About six months ago, when I was, maybe, 75% through developing a new feature, project priorities changed and I needed to start on a second feature. Before embarking on the new development, I committed most of the partially-finished development to a new branch - parked
. The second feature turned into a third and a fourth - I'm sure you are familiar with the scenario.
We are now almost ready to resume development of the first feature and I'd like to recover the parked code. In the meantime, we have pre-released the system to some users who don't need the (original) first feature.

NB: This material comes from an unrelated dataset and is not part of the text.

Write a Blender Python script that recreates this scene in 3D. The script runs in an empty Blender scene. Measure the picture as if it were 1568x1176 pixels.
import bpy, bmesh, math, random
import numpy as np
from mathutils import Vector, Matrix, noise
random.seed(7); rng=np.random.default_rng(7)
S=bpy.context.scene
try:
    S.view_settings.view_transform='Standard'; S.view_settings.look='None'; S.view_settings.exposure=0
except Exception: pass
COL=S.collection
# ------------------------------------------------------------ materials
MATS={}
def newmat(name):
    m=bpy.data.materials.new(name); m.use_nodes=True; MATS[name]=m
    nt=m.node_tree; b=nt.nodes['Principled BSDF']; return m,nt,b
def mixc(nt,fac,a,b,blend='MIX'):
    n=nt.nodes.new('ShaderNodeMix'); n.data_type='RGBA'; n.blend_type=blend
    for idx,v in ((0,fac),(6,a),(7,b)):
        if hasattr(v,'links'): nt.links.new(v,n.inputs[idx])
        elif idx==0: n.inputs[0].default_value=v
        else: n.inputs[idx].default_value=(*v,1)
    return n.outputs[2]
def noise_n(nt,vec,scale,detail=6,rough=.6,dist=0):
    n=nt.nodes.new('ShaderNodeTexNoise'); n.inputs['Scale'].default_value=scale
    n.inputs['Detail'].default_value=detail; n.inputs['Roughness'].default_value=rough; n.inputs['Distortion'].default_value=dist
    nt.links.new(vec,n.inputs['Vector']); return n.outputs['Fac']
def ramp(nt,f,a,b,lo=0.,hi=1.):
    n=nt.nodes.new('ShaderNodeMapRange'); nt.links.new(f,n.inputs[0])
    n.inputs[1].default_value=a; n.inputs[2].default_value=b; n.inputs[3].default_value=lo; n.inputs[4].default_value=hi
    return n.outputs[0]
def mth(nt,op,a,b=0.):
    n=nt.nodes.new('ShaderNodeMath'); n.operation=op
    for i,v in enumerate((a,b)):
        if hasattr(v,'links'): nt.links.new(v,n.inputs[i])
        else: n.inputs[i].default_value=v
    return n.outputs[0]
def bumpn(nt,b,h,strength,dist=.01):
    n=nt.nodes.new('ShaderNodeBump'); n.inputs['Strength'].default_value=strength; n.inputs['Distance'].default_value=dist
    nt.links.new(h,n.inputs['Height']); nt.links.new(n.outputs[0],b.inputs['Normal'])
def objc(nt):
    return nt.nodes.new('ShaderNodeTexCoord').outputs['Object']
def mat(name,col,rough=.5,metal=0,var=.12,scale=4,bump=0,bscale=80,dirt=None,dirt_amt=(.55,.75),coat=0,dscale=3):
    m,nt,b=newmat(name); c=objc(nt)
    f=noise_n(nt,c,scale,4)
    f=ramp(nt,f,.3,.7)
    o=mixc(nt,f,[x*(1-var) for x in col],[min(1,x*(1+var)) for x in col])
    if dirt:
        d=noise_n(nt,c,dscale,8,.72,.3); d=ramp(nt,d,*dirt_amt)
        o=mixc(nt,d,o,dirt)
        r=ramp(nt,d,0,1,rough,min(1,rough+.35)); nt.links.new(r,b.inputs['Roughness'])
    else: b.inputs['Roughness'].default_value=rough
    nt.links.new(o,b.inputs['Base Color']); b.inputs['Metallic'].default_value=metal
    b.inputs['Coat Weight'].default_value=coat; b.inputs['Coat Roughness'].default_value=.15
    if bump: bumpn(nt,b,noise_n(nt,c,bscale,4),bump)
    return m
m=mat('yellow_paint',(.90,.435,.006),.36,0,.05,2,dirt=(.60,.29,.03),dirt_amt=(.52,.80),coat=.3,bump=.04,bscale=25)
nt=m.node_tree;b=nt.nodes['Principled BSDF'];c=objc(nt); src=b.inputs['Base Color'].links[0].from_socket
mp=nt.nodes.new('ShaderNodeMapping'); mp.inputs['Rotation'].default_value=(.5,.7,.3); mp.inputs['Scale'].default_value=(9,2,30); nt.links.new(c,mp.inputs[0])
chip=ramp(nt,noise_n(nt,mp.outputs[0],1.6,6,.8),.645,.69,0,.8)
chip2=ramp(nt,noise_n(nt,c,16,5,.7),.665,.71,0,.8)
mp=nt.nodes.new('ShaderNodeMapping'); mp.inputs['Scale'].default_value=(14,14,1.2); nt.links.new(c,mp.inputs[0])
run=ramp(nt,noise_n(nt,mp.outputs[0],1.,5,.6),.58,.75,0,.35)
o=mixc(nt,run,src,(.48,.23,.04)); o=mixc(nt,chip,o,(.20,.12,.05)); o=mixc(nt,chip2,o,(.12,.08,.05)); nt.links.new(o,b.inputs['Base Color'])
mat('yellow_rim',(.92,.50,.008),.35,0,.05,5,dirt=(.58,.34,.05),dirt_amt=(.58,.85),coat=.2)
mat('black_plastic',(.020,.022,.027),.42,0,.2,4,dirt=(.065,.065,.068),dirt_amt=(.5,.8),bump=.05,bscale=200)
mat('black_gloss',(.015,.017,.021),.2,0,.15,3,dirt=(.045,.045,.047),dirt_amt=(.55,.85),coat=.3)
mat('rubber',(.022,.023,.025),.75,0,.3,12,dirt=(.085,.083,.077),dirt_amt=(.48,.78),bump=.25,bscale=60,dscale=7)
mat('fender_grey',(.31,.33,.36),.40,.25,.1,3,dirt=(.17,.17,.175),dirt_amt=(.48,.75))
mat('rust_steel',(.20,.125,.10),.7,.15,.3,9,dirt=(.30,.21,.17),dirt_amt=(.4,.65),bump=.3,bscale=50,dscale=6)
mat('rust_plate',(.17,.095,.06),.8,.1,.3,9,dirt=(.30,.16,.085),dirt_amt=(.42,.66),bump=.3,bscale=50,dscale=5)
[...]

My instinct is merge the changes from trunk onto the parked
branch via
$ git checkout parked
$ git merge origin/master
so as to have somewhere to continue/complete the development and to resolve any problems while we support our external users on master
. Eventually (soon I hope) I will merge the changes back from parked
to master
.
I've found a couple of other questions on stackoverflow that seem to deal with similar questions. Version control - which way to git merge suggests merging from parked
to master
initially so as to allow use of git log --first-parent
; we don't currently make extensive (any) use of this command - are we missing something that might be useful? Which way to merge with git recommends using git rebase
; another command that we don't currently use - should we?
I've never used git before starting on this project, but I believe I'm familiar with version control concepts.
I'm still inclined to follow my first instinct and begin by merging from master
to parked
; complete the development there and then merge the changes to master
, but I see there are valid alternatives. I don't at present understand the pros and cons of the alternatives - please could someone explain.